> _Description of the task_:
Search the material for the string "Blender" and copy each line where it occurs.

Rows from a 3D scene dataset

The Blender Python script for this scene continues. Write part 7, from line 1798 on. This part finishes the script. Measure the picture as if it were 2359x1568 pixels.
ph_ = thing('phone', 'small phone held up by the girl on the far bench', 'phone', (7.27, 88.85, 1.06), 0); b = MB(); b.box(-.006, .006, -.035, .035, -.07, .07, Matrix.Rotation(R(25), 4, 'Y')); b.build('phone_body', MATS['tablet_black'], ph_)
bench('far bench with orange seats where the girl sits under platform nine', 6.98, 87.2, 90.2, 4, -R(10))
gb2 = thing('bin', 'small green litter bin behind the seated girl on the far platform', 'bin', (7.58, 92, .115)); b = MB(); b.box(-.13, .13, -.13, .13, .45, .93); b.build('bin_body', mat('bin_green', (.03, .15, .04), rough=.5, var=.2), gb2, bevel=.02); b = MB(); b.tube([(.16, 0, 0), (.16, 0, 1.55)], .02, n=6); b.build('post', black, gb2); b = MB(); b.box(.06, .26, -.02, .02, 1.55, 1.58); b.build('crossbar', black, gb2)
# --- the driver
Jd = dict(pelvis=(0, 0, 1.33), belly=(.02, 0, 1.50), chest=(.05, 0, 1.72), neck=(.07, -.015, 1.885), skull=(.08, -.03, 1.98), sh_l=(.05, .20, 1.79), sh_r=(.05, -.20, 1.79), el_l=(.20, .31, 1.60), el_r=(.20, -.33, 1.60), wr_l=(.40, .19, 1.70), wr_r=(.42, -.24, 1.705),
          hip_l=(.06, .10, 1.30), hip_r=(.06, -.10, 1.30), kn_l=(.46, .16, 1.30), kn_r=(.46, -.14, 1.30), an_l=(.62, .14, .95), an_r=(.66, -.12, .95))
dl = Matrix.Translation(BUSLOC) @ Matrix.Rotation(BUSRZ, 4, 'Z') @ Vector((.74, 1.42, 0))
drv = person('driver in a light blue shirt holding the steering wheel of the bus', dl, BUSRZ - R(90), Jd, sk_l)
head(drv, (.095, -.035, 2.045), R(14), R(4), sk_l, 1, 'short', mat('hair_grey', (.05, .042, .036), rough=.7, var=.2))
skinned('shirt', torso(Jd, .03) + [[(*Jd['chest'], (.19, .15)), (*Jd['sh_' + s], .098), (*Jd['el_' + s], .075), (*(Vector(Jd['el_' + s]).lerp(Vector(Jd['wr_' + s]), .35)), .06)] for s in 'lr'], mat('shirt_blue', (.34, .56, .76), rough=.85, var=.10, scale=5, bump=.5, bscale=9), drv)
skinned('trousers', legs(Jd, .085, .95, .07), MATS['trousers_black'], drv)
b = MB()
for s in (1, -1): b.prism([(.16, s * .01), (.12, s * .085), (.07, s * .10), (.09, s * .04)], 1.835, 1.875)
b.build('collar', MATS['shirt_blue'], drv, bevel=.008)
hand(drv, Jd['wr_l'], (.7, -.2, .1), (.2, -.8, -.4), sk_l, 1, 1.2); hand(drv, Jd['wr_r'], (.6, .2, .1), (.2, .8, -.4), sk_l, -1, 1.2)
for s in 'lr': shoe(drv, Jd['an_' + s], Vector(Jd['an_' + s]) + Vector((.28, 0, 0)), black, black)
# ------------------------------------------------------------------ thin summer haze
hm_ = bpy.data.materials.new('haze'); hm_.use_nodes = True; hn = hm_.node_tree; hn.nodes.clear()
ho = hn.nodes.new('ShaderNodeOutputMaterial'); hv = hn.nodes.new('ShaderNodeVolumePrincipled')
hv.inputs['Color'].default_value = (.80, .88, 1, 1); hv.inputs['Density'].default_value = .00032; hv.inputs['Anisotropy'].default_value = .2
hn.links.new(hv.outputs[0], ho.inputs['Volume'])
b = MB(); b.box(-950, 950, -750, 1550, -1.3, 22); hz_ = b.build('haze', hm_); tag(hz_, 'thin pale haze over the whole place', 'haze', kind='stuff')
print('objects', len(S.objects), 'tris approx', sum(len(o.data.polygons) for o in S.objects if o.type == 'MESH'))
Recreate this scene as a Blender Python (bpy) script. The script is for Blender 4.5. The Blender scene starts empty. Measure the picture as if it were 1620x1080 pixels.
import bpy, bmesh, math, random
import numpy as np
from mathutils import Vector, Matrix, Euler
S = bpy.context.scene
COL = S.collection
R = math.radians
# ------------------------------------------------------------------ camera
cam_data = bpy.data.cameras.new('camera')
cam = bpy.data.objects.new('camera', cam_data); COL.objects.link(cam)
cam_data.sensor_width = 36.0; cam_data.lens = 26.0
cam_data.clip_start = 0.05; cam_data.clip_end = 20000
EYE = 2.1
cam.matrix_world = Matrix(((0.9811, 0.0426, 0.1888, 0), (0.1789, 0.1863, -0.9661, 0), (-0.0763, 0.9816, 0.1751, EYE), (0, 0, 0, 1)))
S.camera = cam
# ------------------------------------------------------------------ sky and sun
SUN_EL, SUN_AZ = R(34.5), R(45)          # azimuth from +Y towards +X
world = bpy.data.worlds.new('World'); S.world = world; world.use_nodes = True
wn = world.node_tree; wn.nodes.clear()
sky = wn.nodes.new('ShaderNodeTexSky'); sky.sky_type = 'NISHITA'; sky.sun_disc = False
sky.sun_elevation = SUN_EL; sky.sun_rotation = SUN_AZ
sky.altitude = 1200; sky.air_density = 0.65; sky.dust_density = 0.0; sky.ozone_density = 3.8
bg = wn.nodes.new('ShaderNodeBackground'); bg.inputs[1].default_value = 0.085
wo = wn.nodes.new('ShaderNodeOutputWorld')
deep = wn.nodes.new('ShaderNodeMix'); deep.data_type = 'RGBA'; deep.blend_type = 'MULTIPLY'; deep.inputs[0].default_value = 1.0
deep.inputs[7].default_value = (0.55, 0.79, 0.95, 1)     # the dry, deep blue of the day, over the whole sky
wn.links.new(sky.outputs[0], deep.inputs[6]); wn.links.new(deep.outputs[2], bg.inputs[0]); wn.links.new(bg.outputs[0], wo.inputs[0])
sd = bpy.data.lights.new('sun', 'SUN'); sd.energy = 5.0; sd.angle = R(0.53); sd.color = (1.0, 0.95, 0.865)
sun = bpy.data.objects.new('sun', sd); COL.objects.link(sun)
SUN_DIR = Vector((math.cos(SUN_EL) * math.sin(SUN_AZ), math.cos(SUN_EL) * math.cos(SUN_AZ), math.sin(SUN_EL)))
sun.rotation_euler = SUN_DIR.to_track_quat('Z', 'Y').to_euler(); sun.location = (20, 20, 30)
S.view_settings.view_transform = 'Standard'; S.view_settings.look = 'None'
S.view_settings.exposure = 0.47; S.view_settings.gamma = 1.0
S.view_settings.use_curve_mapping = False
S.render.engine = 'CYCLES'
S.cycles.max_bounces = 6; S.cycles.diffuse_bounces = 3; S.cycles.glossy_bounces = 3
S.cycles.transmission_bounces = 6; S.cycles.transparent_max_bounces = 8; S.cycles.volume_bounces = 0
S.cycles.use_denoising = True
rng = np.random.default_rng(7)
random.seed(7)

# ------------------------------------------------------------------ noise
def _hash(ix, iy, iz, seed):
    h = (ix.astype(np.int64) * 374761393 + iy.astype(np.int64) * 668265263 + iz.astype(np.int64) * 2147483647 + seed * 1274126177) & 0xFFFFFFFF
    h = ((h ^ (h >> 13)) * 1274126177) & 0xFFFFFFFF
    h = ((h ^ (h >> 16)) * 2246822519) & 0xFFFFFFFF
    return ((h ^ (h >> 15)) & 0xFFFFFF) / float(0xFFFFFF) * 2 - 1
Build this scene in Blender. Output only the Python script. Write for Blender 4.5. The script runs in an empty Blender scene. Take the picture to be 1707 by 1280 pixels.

> _Task response_:
The Blender Python script for this scene continues. Write part 7, from line 1798 on. This part finishes the script. Measure the picture as if it were 2359x1568 pixels.
Recreate this scene as a Blender Python (bpy) script. The script is for Blender 4.5. The Blender scene starts empty. Measure the picture as if it were 1620x1080 pixels.
Build this scene in Blender. Output only the Python script. Write for Blender 4.5. The script runs in an empty Blender scene. Take the picture to be 1707 by 1280 pixels.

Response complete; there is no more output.